Bodrum Barajı Projesi’ne karşı “Kayaderesi Özgür Aksın!” denilerek Dünya Sulak Alanlar Günü’nde dava açıldı.
Muğla Çevre Platformu (MUÇEP) Derneği, Karadam Karacahisar Mahalleleri Doğayı Doğal Hayatı Koruma Güzelleştirme ve Dayanışma Derneği (KARDOK), Türk Mühendis ve Mimar Odaları Birliği (TMMOB) Muğla İl Koordinasyon Kurulu ve Çamlıca Köylüleri Bodrum Barajı projesine karşı hukuki süreç başlattı.
2 Şubat Dünya Sulak Alanlar Günü’nde “Kayaderesi Özgür Aksın!” diyerek Bodrum İçmesuyu Barajı Ve Malzeme Ocakları, Kırma-Eleme, Yıkama-Eleme Tesisi Ve Beton Santrali Projesi’ne karşı dava açan çevre örgütleri yaptıkları açıklamada projenin neden olacağı ekolojik, ekonomik ve toplumsal yıkımlara rağmen projenin önünün açıldığını söyledi.
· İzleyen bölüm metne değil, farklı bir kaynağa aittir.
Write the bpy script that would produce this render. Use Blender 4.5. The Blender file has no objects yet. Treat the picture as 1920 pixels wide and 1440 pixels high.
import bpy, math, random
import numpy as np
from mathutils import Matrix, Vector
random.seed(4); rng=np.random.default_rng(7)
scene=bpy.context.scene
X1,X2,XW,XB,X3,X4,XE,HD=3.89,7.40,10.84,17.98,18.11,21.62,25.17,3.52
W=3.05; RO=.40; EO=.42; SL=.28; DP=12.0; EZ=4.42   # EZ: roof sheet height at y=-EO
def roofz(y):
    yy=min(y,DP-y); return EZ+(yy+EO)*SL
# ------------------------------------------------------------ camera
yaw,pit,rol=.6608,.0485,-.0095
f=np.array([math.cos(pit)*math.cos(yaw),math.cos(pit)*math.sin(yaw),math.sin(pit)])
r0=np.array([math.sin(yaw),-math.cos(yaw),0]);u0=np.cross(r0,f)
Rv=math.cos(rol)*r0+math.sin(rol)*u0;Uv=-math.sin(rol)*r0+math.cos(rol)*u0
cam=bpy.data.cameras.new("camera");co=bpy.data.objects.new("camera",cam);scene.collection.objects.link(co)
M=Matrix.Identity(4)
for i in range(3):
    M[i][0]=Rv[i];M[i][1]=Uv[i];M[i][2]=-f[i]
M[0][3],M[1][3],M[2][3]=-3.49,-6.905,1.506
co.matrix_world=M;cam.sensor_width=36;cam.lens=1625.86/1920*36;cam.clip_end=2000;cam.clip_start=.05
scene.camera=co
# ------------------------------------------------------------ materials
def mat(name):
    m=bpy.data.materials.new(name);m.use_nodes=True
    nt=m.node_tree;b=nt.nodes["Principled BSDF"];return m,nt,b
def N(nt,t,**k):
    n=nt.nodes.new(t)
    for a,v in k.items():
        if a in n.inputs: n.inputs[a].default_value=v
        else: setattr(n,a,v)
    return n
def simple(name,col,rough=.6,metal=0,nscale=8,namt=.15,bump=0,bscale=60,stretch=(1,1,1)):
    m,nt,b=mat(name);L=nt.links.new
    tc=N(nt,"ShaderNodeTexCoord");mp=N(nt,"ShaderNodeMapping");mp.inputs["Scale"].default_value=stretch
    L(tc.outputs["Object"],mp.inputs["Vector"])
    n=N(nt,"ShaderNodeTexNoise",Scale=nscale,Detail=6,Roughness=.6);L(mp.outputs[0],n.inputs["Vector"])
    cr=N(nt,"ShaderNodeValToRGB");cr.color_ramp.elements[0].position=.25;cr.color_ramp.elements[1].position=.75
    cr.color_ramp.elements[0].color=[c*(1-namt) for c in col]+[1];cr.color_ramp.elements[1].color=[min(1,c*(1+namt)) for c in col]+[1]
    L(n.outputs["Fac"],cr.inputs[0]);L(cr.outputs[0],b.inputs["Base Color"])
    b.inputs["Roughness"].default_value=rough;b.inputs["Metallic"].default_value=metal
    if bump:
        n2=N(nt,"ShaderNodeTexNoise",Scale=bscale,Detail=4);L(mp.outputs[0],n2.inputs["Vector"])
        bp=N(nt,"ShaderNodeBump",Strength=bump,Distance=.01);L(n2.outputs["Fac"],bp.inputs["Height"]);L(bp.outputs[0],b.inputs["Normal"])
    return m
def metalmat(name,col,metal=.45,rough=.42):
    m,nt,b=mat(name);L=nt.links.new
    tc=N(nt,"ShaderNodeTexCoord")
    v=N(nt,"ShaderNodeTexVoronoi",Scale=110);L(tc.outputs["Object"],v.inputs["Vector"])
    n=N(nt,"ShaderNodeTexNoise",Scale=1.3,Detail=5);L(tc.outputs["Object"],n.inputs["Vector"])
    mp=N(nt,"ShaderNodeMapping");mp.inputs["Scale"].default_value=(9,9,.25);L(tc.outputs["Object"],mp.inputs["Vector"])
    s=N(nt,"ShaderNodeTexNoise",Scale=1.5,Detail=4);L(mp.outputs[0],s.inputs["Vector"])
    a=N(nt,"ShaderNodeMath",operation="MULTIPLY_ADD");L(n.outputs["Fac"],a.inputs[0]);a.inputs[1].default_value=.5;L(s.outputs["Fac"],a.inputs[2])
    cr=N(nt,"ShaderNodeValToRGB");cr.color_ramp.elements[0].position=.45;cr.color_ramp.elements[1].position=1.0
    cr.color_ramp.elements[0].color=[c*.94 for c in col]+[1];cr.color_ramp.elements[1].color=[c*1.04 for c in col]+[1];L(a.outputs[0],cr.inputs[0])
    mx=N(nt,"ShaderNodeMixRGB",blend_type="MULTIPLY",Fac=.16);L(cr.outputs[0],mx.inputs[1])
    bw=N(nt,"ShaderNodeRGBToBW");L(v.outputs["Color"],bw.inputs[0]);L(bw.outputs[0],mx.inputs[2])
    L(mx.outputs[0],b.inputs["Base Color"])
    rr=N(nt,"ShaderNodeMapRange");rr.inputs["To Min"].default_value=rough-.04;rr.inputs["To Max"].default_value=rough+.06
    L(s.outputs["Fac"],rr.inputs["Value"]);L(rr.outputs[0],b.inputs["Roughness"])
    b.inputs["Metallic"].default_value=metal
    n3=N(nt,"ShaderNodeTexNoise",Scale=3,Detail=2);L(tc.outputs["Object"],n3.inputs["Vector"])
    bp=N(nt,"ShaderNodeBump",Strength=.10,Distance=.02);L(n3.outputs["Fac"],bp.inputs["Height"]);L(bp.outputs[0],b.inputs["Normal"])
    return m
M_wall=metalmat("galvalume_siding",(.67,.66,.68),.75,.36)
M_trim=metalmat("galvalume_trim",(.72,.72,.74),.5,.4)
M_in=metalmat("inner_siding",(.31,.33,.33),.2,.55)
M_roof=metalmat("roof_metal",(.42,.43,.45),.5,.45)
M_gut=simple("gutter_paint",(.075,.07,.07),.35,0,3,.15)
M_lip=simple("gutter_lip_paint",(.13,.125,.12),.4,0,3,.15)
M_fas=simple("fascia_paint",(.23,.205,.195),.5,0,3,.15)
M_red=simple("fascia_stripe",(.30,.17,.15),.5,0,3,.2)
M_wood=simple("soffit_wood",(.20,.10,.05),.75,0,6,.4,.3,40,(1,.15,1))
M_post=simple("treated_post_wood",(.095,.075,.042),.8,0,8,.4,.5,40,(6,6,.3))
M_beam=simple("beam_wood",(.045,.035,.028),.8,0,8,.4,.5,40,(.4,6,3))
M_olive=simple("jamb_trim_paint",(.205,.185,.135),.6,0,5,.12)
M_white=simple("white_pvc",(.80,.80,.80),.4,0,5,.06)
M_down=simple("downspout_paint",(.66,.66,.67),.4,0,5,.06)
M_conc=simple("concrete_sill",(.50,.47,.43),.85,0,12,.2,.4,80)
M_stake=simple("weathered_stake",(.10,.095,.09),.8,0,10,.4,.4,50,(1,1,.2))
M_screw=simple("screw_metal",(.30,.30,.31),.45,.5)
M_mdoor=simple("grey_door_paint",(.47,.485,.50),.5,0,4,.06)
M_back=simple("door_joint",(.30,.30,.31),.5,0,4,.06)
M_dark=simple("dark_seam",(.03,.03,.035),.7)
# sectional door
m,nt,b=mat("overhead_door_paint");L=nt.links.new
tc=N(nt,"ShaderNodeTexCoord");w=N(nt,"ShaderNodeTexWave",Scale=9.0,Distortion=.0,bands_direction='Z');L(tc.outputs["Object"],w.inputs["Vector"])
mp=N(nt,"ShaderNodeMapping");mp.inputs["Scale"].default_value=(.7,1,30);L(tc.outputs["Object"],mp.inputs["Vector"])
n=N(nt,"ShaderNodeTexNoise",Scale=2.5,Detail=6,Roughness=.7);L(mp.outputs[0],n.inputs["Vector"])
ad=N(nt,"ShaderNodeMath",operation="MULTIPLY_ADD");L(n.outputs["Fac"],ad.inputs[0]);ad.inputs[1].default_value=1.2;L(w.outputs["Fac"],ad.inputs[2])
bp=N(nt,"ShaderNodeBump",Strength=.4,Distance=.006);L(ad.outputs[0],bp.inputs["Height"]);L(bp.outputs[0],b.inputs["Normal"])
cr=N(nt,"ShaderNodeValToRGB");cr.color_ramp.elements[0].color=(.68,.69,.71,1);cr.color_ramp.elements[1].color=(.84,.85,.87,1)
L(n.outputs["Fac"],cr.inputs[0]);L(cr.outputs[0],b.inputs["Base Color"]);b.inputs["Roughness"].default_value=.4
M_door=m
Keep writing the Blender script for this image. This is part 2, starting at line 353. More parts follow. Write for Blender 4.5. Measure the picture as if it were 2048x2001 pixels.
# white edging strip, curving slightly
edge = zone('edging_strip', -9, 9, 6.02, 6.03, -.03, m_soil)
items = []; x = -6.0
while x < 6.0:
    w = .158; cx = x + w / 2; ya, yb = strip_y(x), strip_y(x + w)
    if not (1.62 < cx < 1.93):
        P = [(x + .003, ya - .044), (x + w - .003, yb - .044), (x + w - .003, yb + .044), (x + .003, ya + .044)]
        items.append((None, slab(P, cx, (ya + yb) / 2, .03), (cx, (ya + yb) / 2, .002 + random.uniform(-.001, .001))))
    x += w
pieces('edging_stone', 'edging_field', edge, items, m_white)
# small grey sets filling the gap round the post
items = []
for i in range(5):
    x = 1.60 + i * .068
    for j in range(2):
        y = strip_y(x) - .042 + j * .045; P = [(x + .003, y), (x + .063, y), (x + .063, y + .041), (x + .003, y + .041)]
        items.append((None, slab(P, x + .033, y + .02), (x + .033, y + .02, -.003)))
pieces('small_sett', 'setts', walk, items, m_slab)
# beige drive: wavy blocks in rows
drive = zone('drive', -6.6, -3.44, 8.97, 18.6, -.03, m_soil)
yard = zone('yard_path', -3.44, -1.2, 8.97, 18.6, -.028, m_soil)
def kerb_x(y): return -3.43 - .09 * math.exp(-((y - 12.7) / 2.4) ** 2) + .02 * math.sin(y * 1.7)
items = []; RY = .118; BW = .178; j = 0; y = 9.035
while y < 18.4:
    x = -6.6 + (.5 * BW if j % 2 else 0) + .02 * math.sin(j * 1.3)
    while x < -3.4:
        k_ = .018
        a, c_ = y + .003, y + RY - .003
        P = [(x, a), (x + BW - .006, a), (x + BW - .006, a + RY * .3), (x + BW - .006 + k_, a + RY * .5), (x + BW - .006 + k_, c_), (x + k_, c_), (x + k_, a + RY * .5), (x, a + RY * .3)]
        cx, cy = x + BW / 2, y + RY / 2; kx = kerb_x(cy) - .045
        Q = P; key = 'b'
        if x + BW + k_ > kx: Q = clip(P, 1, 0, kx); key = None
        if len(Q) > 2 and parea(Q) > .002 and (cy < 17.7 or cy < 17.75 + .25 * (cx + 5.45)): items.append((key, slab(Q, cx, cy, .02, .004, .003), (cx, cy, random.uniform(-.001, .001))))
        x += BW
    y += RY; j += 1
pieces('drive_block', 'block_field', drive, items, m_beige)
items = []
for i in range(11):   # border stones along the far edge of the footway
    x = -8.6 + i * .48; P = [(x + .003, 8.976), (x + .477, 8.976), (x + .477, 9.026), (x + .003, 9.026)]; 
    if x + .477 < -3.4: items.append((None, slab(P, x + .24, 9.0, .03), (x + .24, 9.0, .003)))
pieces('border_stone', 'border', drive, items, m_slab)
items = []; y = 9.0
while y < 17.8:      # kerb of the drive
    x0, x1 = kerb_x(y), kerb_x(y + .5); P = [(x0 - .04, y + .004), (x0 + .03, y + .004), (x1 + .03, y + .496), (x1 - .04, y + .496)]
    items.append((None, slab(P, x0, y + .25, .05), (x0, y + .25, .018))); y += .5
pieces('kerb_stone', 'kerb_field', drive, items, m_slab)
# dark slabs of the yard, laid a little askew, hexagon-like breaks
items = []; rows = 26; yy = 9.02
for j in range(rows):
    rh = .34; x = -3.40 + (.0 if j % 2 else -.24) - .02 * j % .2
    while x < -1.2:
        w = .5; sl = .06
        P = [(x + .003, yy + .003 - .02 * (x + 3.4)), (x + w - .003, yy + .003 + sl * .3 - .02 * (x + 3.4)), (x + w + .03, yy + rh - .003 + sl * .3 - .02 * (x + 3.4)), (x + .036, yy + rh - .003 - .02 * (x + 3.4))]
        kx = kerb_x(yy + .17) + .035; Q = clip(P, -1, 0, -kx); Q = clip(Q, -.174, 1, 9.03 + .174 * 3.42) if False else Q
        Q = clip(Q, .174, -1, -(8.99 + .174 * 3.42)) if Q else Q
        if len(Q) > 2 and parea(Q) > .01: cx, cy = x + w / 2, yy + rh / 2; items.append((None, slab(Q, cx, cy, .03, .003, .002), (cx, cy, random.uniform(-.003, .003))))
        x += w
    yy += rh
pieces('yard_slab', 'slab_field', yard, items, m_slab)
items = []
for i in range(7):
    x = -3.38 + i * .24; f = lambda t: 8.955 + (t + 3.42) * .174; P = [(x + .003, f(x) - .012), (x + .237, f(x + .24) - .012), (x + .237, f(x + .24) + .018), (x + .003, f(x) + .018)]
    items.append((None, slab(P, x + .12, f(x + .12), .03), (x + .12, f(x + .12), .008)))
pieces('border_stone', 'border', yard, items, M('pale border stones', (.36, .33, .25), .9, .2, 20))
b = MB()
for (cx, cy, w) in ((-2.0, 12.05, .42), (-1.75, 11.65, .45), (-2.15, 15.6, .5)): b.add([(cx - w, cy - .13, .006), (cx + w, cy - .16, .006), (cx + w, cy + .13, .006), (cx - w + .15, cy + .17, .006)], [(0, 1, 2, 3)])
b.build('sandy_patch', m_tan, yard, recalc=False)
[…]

“BARAJDA BİRİKECEK SU DOĞA VE İNSAN SAĞLIĞI İÇİN CİDDİ TEHLİKELER BARINDIRABİLİR”
Yapılan açıklamada projenin Bodrum’a içme suyu sağlama hedefine karşın ciddi kaygılar barındırdığı söylendi. Projenin olası zararları ise şu şekilde ifade edildi: “Proje rezerv alanı Muğla’daki üç termik santral ve açık linyit ocaklarının oluşturduğu üçgenin ortasında yer alıyor. Dolayısıyla kül ve ağır metal kirliliği açısından birikecek suyun doğa ve insan sağlığı için ciddi tehlikeleri olacağı düşünülüyor.
Öte yandan, proje gerçekleştiği takdirde 83 no’lu Kızılçam Gen Koruma Ormanı sular altında kalıp yok olacak. Dosyada çeşitli tedbirler tavsiye edilmiş olsa da hiçbiri gerçekçi bir orman muhafaza yaklaşımı içermemekte.”
“YAKLAŞIK 1 MİLYON 100 BİN METREKARELİK DOĞAL ALAN GERİ DÖNÜŞSÜZ YOK OLACAK”
Açıklamada projenin rezerv alanının Yatağan ilçesindeki Çamlıca köyünü yutacak şekilde planladığı vurgulanarak bu durumun yaşam alanlarına geri dönüşü olmayan zararlar vereceği vurgulandı: “Proje rezerv alanının Yatağan’ın Çamlıca köyünü yutması planlanmış durumda. İnsanların kente zorunlu göçe mecbur bırakılması hesaplanırken böylece bu arazilere el konması, el konan tarım arazileri, zeytinlikler de dahil tüm yaşam alanlarının geri dönüşsüz yok olacağı yaptırılan ÇED raporunda açıkça belirtiliyor.
Rezerv alanında 83 milyon metreküplük bir su birikim hacmi planlanırken, kırma-eleme, yıkama-eleme tesisleri, malzeme ocakları ve beton santraliyle beraber toplam yaklaşık 1 milyon 100 bin metrekarelik doğal alanın geri dönüşsüz yok olacağı ortaya konmakta.”
“MÜCADELEYİ SONUNA KADAR SÜRDÜRECEĞİMİZİ İLAN EDİYORUZ”
Yapılan açıklamada daha pek çok itiraz noktasının dava dilekçelerine eklendiği açıklandı ve şunlar ifade edildi: “2 Şubat Dünya Sulak Alanlar Günü’nde, bir akarsuyun daha önüne bent çekilip gasp edilmesine; bu yolla alt havzadaki yeraltı ve yerüstü sularının da beslendiği damarlardan birisinin daha kesilmesine; bu akarsularla beraber, onlara bağlı yaşayan tüm ekosistemin geri dönüşsüz zarar görmesine karşı ve yaşam hakkını savunan her bireyle beraber her meşru hakkımızı kullanıp, mücadeleyi sonuna kadar sürdüreceğimizi buradan da duyurmak, ilan etmek isteriz!.”